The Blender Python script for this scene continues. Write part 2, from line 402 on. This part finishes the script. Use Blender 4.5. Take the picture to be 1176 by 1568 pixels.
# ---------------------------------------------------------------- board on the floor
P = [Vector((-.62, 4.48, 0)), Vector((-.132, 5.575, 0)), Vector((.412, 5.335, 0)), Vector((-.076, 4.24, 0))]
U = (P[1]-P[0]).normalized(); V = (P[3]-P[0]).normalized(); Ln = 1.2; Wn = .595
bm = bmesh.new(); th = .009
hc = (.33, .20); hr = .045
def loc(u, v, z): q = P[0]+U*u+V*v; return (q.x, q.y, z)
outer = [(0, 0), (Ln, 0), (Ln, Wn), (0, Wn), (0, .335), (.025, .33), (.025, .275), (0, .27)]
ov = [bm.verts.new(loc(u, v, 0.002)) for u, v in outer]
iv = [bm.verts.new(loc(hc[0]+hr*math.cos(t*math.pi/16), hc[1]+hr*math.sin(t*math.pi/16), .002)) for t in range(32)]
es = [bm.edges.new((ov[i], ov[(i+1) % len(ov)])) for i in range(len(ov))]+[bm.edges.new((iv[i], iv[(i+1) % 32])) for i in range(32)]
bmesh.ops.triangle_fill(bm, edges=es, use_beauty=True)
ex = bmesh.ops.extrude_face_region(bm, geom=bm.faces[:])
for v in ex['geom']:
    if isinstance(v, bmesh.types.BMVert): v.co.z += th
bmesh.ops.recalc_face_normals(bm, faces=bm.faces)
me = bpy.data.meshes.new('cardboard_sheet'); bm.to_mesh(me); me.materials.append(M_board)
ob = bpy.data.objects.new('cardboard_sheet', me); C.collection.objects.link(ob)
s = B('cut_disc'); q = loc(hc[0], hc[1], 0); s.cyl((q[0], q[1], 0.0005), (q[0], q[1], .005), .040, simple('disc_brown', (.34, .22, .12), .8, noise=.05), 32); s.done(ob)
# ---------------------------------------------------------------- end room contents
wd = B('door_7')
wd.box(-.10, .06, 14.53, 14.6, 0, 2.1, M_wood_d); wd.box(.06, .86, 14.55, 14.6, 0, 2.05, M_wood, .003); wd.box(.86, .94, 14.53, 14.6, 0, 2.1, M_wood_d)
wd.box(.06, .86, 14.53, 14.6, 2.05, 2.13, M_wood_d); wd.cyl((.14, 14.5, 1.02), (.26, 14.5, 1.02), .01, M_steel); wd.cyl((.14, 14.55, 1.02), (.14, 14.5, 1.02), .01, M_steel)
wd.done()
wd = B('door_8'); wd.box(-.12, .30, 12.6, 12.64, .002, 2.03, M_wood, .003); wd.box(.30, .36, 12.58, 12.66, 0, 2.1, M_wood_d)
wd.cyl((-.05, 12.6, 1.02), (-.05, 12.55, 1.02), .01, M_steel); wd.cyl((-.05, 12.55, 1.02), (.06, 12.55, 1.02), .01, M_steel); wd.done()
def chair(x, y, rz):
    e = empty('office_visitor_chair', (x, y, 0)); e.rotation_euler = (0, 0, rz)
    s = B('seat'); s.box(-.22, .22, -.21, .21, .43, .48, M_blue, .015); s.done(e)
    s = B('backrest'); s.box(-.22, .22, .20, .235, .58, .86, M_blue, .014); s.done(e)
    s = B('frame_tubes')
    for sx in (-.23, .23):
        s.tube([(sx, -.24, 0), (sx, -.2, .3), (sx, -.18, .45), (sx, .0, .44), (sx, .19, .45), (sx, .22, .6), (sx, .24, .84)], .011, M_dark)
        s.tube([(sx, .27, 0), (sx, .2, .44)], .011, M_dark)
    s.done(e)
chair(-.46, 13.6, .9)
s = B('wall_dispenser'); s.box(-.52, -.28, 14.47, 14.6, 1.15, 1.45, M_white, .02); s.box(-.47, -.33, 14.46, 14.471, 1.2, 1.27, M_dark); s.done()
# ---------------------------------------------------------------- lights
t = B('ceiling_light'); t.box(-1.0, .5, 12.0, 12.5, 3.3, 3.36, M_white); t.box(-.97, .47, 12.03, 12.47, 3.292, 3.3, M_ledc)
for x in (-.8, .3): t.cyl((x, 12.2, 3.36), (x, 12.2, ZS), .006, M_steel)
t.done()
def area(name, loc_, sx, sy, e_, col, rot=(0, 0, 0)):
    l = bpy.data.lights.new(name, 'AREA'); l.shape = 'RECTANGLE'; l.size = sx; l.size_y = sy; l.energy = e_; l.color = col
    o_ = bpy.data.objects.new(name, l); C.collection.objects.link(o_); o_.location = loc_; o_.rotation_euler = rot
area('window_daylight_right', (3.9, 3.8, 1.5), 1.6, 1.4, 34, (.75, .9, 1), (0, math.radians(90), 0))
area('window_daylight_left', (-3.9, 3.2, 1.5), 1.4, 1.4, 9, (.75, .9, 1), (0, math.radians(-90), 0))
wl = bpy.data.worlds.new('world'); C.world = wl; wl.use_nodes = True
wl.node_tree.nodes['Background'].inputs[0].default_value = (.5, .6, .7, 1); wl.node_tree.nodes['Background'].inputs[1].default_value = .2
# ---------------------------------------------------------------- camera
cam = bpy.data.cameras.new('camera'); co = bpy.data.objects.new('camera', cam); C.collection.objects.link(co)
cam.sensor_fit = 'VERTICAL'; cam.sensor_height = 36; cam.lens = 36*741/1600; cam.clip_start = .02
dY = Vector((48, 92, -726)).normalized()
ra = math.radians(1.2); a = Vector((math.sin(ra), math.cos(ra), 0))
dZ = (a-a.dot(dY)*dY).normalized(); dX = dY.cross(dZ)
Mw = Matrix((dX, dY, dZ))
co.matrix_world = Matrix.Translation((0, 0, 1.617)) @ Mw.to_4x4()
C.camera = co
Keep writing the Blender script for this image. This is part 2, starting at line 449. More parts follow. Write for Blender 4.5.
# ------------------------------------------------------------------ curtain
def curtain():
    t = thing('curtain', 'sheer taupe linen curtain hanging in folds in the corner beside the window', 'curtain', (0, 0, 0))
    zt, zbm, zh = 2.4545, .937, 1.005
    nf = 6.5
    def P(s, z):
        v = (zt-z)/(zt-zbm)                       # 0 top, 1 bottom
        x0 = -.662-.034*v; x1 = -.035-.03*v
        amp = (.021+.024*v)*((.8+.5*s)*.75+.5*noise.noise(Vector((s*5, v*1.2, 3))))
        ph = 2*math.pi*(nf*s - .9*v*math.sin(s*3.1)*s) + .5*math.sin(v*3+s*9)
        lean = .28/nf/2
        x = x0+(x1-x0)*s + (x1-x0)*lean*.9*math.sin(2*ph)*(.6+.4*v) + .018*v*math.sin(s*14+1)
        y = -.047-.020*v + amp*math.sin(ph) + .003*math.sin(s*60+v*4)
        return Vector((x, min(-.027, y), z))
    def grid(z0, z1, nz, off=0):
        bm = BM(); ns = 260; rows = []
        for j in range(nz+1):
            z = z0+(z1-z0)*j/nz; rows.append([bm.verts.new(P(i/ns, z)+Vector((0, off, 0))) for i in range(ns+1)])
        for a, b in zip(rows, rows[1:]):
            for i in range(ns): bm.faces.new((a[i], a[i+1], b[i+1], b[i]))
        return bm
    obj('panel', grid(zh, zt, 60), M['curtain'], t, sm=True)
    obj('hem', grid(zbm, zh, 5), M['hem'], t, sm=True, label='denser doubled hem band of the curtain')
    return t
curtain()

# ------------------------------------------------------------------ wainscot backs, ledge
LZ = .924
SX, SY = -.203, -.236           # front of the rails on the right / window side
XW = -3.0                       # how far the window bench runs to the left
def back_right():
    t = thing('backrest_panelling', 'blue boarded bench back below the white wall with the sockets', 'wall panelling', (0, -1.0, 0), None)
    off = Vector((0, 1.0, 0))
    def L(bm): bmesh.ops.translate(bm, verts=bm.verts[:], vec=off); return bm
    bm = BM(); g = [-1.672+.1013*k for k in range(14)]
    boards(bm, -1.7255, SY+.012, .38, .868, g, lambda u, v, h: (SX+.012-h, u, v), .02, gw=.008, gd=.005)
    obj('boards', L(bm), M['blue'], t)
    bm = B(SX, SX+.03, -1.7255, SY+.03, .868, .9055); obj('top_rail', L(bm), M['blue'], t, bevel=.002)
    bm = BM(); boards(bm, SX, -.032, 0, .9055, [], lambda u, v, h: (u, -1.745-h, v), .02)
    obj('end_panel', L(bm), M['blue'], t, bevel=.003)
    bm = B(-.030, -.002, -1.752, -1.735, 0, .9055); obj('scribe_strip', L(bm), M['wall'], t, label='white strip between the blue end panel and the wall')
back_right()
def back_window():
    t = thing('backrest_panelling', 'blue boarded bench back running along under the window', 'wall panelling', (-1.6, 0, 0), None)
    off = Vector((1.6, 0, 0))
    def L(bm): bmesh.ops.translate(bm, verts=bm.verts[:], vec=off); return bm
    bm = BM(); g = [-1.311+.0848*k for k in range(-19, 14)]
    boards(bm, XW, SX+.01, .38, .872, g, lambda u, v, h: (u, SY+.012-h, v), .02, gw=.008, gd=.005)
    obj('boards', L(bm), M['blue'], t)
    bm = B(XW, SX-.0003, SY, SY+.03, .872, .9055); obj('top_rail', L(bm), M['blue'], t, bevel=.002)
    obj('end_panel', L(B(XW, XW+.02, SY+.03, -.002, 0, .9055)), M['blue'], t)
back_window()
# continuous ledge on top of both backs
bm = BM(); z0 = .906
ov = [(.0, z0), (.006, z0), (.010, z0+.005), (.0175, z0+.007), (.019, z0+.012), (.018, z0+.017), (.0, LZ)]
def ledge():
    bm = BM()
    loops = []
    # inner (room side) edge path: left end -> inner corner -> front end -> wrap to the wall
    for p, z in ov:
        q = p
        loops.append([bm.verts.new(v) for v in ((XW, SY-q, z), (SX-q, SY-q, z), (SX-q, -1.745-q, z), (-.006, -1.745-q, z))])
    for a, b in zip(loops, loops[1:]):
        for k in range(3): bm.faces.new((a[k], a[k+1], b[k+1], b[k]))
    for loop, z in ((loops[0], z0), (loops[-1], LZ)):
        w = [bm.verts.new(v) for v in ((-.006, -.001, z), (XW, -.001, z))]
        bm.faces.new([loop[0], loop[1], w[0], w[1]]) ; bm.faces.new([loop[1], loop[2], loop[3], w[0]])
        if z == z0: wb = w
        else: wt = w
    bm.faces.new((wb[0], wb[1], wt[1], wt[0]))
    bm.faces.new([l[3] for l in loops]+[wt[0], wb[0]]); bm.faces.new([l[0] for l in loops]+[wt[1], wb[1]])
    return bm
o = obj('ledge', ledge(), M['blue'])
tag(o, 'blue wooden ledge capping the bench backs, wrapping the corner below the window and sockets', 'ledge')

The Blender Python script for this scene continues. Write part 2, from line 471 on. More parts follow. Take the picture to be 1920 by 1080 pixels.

* * *

** WHAT NEEDS TO BE DONE **
Pull out all lines containing the word "More" from the entries above.

** FINISHED EXERCISE **
Keep writing the Blender script for this image. This is part 2, starting at line 449. More parts follow. Write for Blender 4.5.
The Blender Python script for this scene continues. Write part 2, from line 471 on. More parts follow. Take the picture to be 1920 by 1080 pixels.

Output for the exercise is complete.